TO BE DONE:
In the entries below, identify every line with the string "this" and copy it.

RECORDS FOR THE EXERCISE:
******

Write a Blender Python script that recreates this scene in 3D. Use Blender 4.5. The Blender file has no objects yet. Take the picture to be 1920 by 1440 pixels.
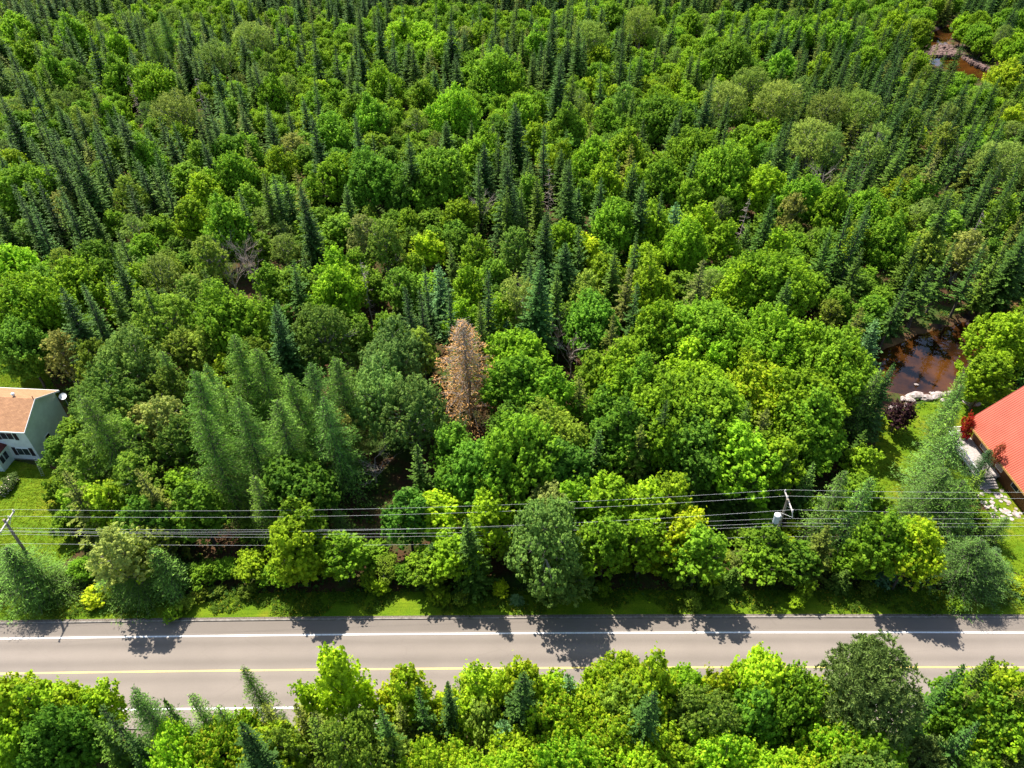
import bpy, math, random
import numpy as np
from mathutils import Vector

# ------------------------------------------------------------------ camera, sky, sun, exposure
sc = bpy.context.scene
col = sc.collection
CAM_H, PITCH, FPX = 65.0, math.radians(41.0), 1356.0      # drone height, pitch below the horizon, focal length in photo pixels
cam_d = bpy.data.cameras.new('camera')
cam = bpy.data.objects.new('camera', cam_d); col.objects.link(cam)
cam.location = (0, 0, CAM_H)
cam.rotation_euler = (math.pi/2 - PITCH, 0, 0)
cam_d.sensor_width = 36.0
cam_d.lens = 36.0*FPX/1920.0
cam_d.clip_start = 0.5; cam_d.clip_end = 3000
sc.camera = cam
SUN_EL, SUN_AZ = math.radians(58.0), math.radians(-36.0)   # azimuth from +Y, clockwise
world = bpy.data.worlds.new('World'); sc.world = world; world.use_nodes = True
wn = world.node_tree; wn.nodes.clear()
sky = wn.nodes.new('ShaderNodeTexSky'); sky.sky_type = 'NISHITA'; sky.sun_disc = False
sky.sun_elevation = SUN_EL; sky.sun_rotation = SUN_AZ
bg = wn.nodes.new('ShaderNodeBackground'); bg.inputs[1].default_value = 0.115
wo = wn.nodes.new('ShaderNodeOutputWorld')
wn.links.new(sky.outputs[0], bg.inputs[0]); wn.links.new(bg.outputs[0], wo.inputs[0])
sd = bpy.data.lights.new('sun', 'SUN'); sd.energy = 5.0; sd.angle = math.radians(0.5); sd.color = (1.0, 0.95, 0.86)
sun = bpy.data.objects.new('sun', sd); col.objects.link(sun)
sv = Vector((math.sin(SUN_AZ)*math.cos(SUN_EL), math.cos(SUN_AZ)*math.cos(SUN_EL), math.sin(SUN_EL)))
sun.rotation_euler = sv.to_track_quat('Z', 'Y').to_euler(); sun.location = sv*300
sc.view_settings.view_transform = 'Standard'; sc.view_settings.look = 'None'
sc.view_settings.exposure = 1.0; sc.view_settings.gamma = 1.0
sc.render.engine = 'CYCLES'
cy = sc.cycles
cy.max_bounces = 5; cy.diffuse_bounces = 3; cy.glossy_bounces = 2; cy.transmission_bounces = 3; cy.transparent_max_bounces = 4
cy.caustics_reflective = False; cy.caustics_refractive = False

def G(px, py, z=0.0):
    """the place at height z that the photograph shows at pixel (px, py)"""
    u, v = (px-960)/FPX, (720-py)/FPX
    c, s = math.cos(PITCH), math.sin(PITCH)
    d = (u, c+v*s, -s+v*c)
    t = (z-CAM_H)/d[2]
    return (d[0]*t, d[1]*t)
def PX(x, y, z):
    c, s = math.cos(PITCH), math.sin(PITCH)
    dz = z-CAM_H
    f = y*c - dz*s; up = y*s + dz*c
    return 960+FPX*x/f, 720-FPX*up/f

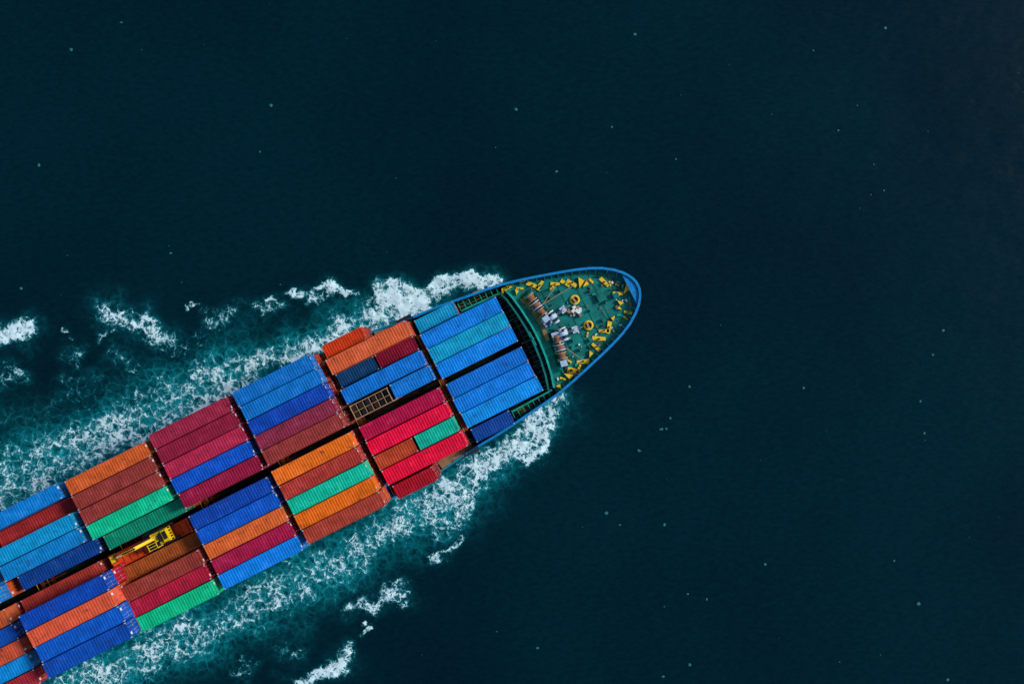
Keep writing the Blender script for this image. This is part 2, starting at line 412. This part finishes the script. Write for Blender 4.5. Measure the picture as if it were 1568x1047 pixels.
def chainline(name,p0,p1,ring):
    w=MB(); a=L3(*p0,11.9);b2=L3(*p1,11.4); d=b2-a; dn=d.normalized(); n=int(d.length/.38); ang=math.atan2(dn.y,dn.x)
    for i in range(n):
        c=a+dn*(.38*i)
        if i%2: w.torus(c,.24,.09,M['chain'],.6,ang,10,5)
        else: w.beam(c-dn*.22,c+dn*.22,.12,.3,M['chain'])
    side=Vector((-dn.y,dn.x,0))
    c=a; w.cyl(c-side*1.2,c+side*1.2,.22,M['dark'],10); w.cyl(c-side*.3,c+side*.3,.75,M['mach'],18); w.cyl(c-side*1.1,c-side*.8,.6,M['mach'],16)
    w.cyl(c+side*.75,c+side*.9,.7,M['white'],16)
    for i in range(7):
        e_=c+side*random.uniform(-1.5,1.5)+dn*random.uniform(-1.2,.9); s_=random.uniform(.12,.28); w.box(e_.x,e_.y,12.1+s_,s_*1.6,s_,s_*2,random.choice([M['white'],M['mach'],M['dark'],M['hullblue']]),ang)
    g=c-dn*1.1; w.box(g.x,g.y,11.6,1.2,1.3,1.2,M['mach'],ang); w.cyl(g-side*.9+Vector((0,0,-.1)),g+side*.2,.35,M['hullblue'],12)
    s_=a.lerp(b2,.55); w.box(s_.x,s_.y,11.3,.9,1.0,.6,M['mach'],ang); w.box(s_.x,s_.y,11.75,.5,.16,.4,M['white'],ang)
    r=L3(*ring,11.2); w.torus(r,.6,.16,M['yellow'],1,ang,20,8); w.cyl((r.x,r.y,11.02),(r.x,r.y,11.06),.5,M['dark'],16)
    w.box(r.x-dn.x*.1,r.y-dn.y*.1,11.5,.3,.9,.4,M['beige'],ang)
    part(name,w)
chainline('anchor_windlass_port',(846,486),(876,464),(880,459))
chainline('anchor_windlass_starboard',(862,511),(896,499),(901,498))
fx=MB()
for i in range(22):
    c=L3(880+random.uniform(-9,9),477+random.uniform(-8,8)); s_=random.uniform(.15,.5)
    fx.box(c.x,c.y,11+s_*.8,s_,s_*1.2,s_*1.6,M['white'] if i%3 else M['tan'],random.uniform(0,3))
for (px,py,s_,mt) in ((921,455,1.1,'deckl'),(905,445,.4,'deckl'),(943,452,.7,'deckl'),(905,475,.35,'dark'),(925,490,.5,'deckl'),(880,520,.6,'deckl'),(845,455,.6,'deckd'),(860,445,.5,'deckl'),(905,520,.5,'deckd'),(890,535,.45,'deckl'),(868,540,.4,'yellow')):
    c=L3(px,py); fx.box(c.x,c.y,11.3,s_,s_,.6,M[mt],0); fx.box(c.x,c.y,11.63,s_*1.15,s_*1.15,.06,M['deck'],0)
for i in range(70):
    x=random.uniform(45,185); yy=random.uniform(-1,1)*(np.interp(x,[58,116,158,190],[75,58,42,20])); a=m2(x,yy,11)
    s_=random.uniform(.06,.2); fx.box(a[0],a[1],11+s_,s_*random.uniform(1,3),s_*1.2,s_*2,random.choice([M['deckl'],M['deckl'],M['deckd'],M['dark'],M['white'],M['tan']]),random.uniform(0,3))
for xx in (75,100,125,150,175):
    y=np.interp(xx,[58,85,116,137,158,175,190],[88,80.5,71.5,64.8,57,48.5,38])-9
    a=m2(xx,-y,11);b2=m2(xx,y,11); fx.beam((a[0],a[1],11.02),(b2[0],b2[1],11.02),.07,.05,M['deckd'])
for yy in (-45,-20,20,45):
    a=m2(60,yy,11);b2=m2(150 if abs(yy)>30 else 195,yy*.8,11); fx.beam((a[0],a[1],11.018),(b2[0],b2[1],11.018),.06,.05,M['deckl'])
part('deck_fittings',fx)
yl=MB()
ys=[(779,440,1),(796,442,.7),(815,437,1.2),(827,437,1),(850,435,.9),(865,434,1),(876,433,1.1),(887,433,1.1),(896,434,.8),(925,432,1.1),(934,434,.5),(946,450,1),(958,441,1.2),(965,437,.8),(962,478,.8),(958,487,.5),(940,487,.6),(932,501,1.2),(925,506,1),(917,519,1.3),(913,531,1),(903,542,.7),(893,553,1.2),(879,568,1.4),(871,573,1),(862,580,.6),(800,430,.7),(845,441,.6),(905,430,.6),(950,462,.7),(948,473,.5),(887,562,.6),(856,593,.7),(790,447,.6),(770,446,.6),(843,480,.5),(900,512,.5),(872,553,.5)]
for (px,py,s_) in ys:
    s_*=.84
    c=L3(px,py,11.3); ang=random.uniform(0,6.28)
    typ=random.random()
    if typ<.6:
        r=.98*s_; pts=[(c.x+r*math.cos(ang+t),c.y+r*math.sin(ang+t)) for t in (0,.5,2.9,3.6)]
        yl.prism(pts,11.0,11.22,M['yellow']); yl.cyl((c.x,c.y,11.2),(c.x,c.y,11.7),.14*s_,M['dark'],10)
    elif typ<.8:
        dx,dy=math.cos(ang),math.sin(ang); yl.box(c.x,c.y,11.1,1.7*s_,.7*s_,.2,M['yellow'],ang)
        for q_ in (-.4,.4):
            yl.cyl((c.x+dx*q_*s_,c.y+dy*q_*s_,11.2),(c.x+dx*q_*s_,c.y+dy*q_*s_,11.8),.2*s_,M['yellow'],10); yl.cyl((c.x+dx*q_*s_,c.y+dy*q_*s_,11.8),(c.x+dx*q_*s_,c.y+dy*q_*s_,11.88),.22*s_,M['yellow'] if s_<.6 else M['dark'],10)
    else:
        r=.9*s_; pts=[(c.x+r*math.cos(ang+t),c.y+r*math.sin(ang+t)) for t in (0,1.9,3.3)]
        yl.prism(pts,11.0,11.5,M['yellow'])
for i in range(50):
    t=random.uniform(2,11.9); j=int(t); a=Vector(inset(j,random.uniform(.9,2.2))); b2=Vector(inset(j+1,random.uniform(.9,2.2))); p=a.lerp(b2,t-j); sg=random.choice((-1,1))
    s_=random.uniform(.12,.32); yl.box(p.x,sg*p.y,11+s_/2,s_*random.uniform(1,2.5),s_,s_,random.choice([M['deckl'],M['deckl'],M['dark'],M['white'],M['tan']]),random.uniform(0,3))
part('bollards_and_fairleads',yl)
rp=MB()
for (p0,p1) in (((820,462),(812,438)),((828,470),(852,437)),((862,530),(893,551)),((860,545),(872,572)),((824,470),(880,436))):
    a=L3(*p0,12.3);b2=L3(*p1,11.4); rp.cyl(a,b2,.045,M['beige'],6)
part('mooring_lines',rp)
fm=MB(); c=m2(30,0,13); 
fm.cyl((c[0],c[1],11),(c[0],c[1],19),.22,M['deckl'],10,.12); fm.beam((c[0],c[1]-1.1,17.5),(c[0],c[1]+1.1,17.5),.1,.1,M['deckl']); part('foremast',fm)
sp_=MB(); sp_.bb(-160,-149,-11,11,8,30,M['white']); sp_.bb(-159,-148.5,-12.6,12.6,30.01,33,M['white']); sp_.bb(-148.4,-148.3,-12,12,31,32.3,M['glass'])
for f in range(7): sp_.bb(-148.95,-148.9,-10,10,10+f*2.8,11+f*2.8,M['glass'])
sp_.cyl((-156,0,33),(-156,0,42),.4,M['white'],10); sp_.bb(-170,-164,-3,3,8,27,M['hullblue']); part('superstructure',sp_)
# ------------------------------------------------------------ open frame (flat rack) container in bay B
fr=bpy.data.objects.new('flat_rack_container',None); sc.collection.objects.link(fr)
z=16.5; a=m2(-267,8.5,z+2.4); b2=m2(-202,34,z+2.4)
fr.matrix_world=SHIP@Matrix.Translation(((a[0]+b2[0])/2,(a[1]+b2[1])/2,z))
g=MB(); Lr,Wr=b2[0]-a[0],b2[1]-a[1]-.15
g.bb(-Lr/2,Lr/2,-Wr/2,Wr/2,0.01,.25,M['rust'])
for sx in (-1,1):
    for sy in (-1,1): g.box(sx*(Lr/2-.1),sy*(Wr/2-.1),1.3,.2,.2,2.4,M['beige'])
    g.box(sx*(Lr/2-.1),0,2.56,.12,Wr,.14,M['beige'])
    g.box(0,sx*(Wr/2-.08),2.58,Lr-.4,.1,.12,M['beige'])
for i in range(1,6): g.box(-Lr/2+Lr*i/6,0,2.56,.07,Wr-.3,.1,M['beige'])
g.box(0,0,2.57,Lr-.4,.07,.08,M['beige'])
me=g.mesh('rack_frame'); o=put('rack_frame',me,fr)
g=MB()
for i in range(6):
    for j in (-1,1):
        g.box(-Lr/2+Lr*(i+.5)/6,j*Wr*.235,1.0,Lr/6-.25,Wr*.38,1.5+random.uniform(-.3,.2),M['hatch'] if (i+j)%3 else M['dark'])
put('crates',g.mesh('crates'),fr)
add_container(-267,-202,8.5,34,4,(0,0,0),under=True,top=False)
# flat rack + excavator, bay E
zf=ztop(4)
a=m2(-700,-31,zf); b2=m2(-566,-7,zf)
fl=bpy.data.objects.new('flat_rack_platform',None); sc.collection.objects.link(fl)
fl.matrix_world=SHIP@Matrix.Translation(((a[0]+b2[0])/2,(a[1]+b2[1])/2,zf-2.0))
Lr,Wr=b2[0]-a[0],b2[1]-a[1]-.1
g=MB(); g.bb(-Lr/2,Lr/2,-Wr/2,Wr/2,0,.6,M['orange'])
for sx in (-1,1):
    for sy in (-1,1): g.box(sx*(Lr/2-.15),sy*(Wr/2-.15),1.3,.3,.3,1.5,M['orange'])
    g.box(sx*(Lr/2-.15),0,1.3,.2,Wr-.6,1.4,M['orange']); g.box(0,sx*(Wr/2-.1),.7,Lr-.6,.15,.2,M['orange'])
for i in range(1,12): g.box(-Lr/2+Lr*i/12,0,.62,.12,Wr-.3,.06,M['rust'])
put('rack_bed',g.mesh('rack_bed'),fl)
add_container(-708,-574,-31,-7,4,(0,0,0),under=True,top=False)
ex=bpy.data.objects.new('excavator',None); sc.collection.objects.link(ex)
c=sp(239,826,zf+.5)
ex.matrix_world=SHIP@Matrix.Translation((c[0],c[1],zf-1.38))@Matrix.Rotation(math.radians(180-1),4,'Z')@Matrix.Scale(1.06,4)
g=MB()
for sy in (-1,1):
    g.box(-.1,sy*1.0,.42,4.0,.5,.75,M['dark'])
    for i in range(15): g.box(-2.05+i*.28,sy*1.0,.83,.14,.55,.07,M['dark'])
    for e_ in (-1,1): g.cyl((e_*1.98-.1,sy*1.0-.22,.42),(e_*1.98-.1,sy*1.0+.22,.42),.38,M['dark'],14)
g.box(-.1,0,.6,1.8,1.4,.4,M['yellowx'])
put('tracks',g.mesh('tracks'),ex)
g=MB(); g.box(-.85,0,1.35,2.3,1.9,.8,M['yellowx'],0,.96); g.box(-1.5,0,1.95,.9,1.8,.5,M['yellowx'],0,.85)
g.box(-1.5,-.1,2.23,.55,1.1,.05,M['dark']); g.box(-.65,.0,1.9,.5,1.0,.3,M['dark']); g.box(-.1,-.6,1.6,1.3,.6,.5,M['yellowx']); g.cyl((-1.0,-.6,1.9),(-1.0,-.6,2.7),.08,M['dark'],8)
for i in range(5): g.box(-2.02,-.8+i*.4,1.5,.08,.2,.5,M['dark'])
for sy in (-.88,.88): g.beam((-1.8,sy,2.3),(-.2,sy,2.3),.05,.05,M['dark'])
put('body',g.mesh('body'),ex)
g=MB(); g.box(.35,.62,2.0,1.4,.85,1.4,M['glass'],0,.92)
for sy in (.25,.62,1.0): g.box(.3,sy,2.73,1.25,.07,.07,M['yellowx'])
for sx in (-.3,.9): g.box(sx,.62,2.74,.08,.8,.06,M['yellowx'])
for sx in (-.3,1.0):
    for sy in (.22,1.02): g.box(sx,sy,2.0,.1,.1,1.45,M['yellowx'])
put('cab',g.mesh('cab'),ex)
g=MB(); g.beam((.4,-.25,1.5),(2.6,-.2,2.9),.42,.6,M['yellowx']); g.beam((2.55,-.2,2.9),(5.3,-.15,2.0),.36,.45,M['yellowx'])
g.beam((5.2,-.15,2.2),(6.5,-.15,1.2),.28,.38,M['yellowx']); g.cyl((2.3,-.2,3.1),(4.3,-.17,2.75),.1,M['dark'],8); g.cyl((4.2,-.17,2.75),(5.5,-.15,2.3),.06,M['white'],8)
for sy in (-.55,.1): g.cyl((.7,sy,1.4),(2.2,sy,2.5),.09,M['dark'],8); 
for x_ in (2.5,5.2,6.4): g.cyl((x_,-.45,3.0 if x_<3 else 2.15 if x_<6 else 1.3),(x_,.1,3.0 if x_<3 else 2.15 if x_<6 else 1.3),.14,M['dark'],10)
g.prism([(6.2,-.75),(6.9,-.75),(7.05,.5),(6.2,.5)],.75,1.3,M['rust']); g.box(6.6,-.1,1.35,.5,.9,.2,M['yellowx'])
for i in range(5): g.box(7.05,-.65+i*.27,.9,.18,.09,.1,M['cast'])
put('boom_and_bucket',g.mesh('boom'),ex)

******

FULL OUTPUT:
Write a Blender Python script that recreates this scene in 3D. Use Blender 4.5. The Blender file has no objects yet. Take the picture to be 1920 by 1440 pixels.
Keep writing the Blender script for this image. This is part 2, starting at line 412. This part finishes the script. Write for Blender 4.5. Measure the picture as if it were 1568x1047 pixels.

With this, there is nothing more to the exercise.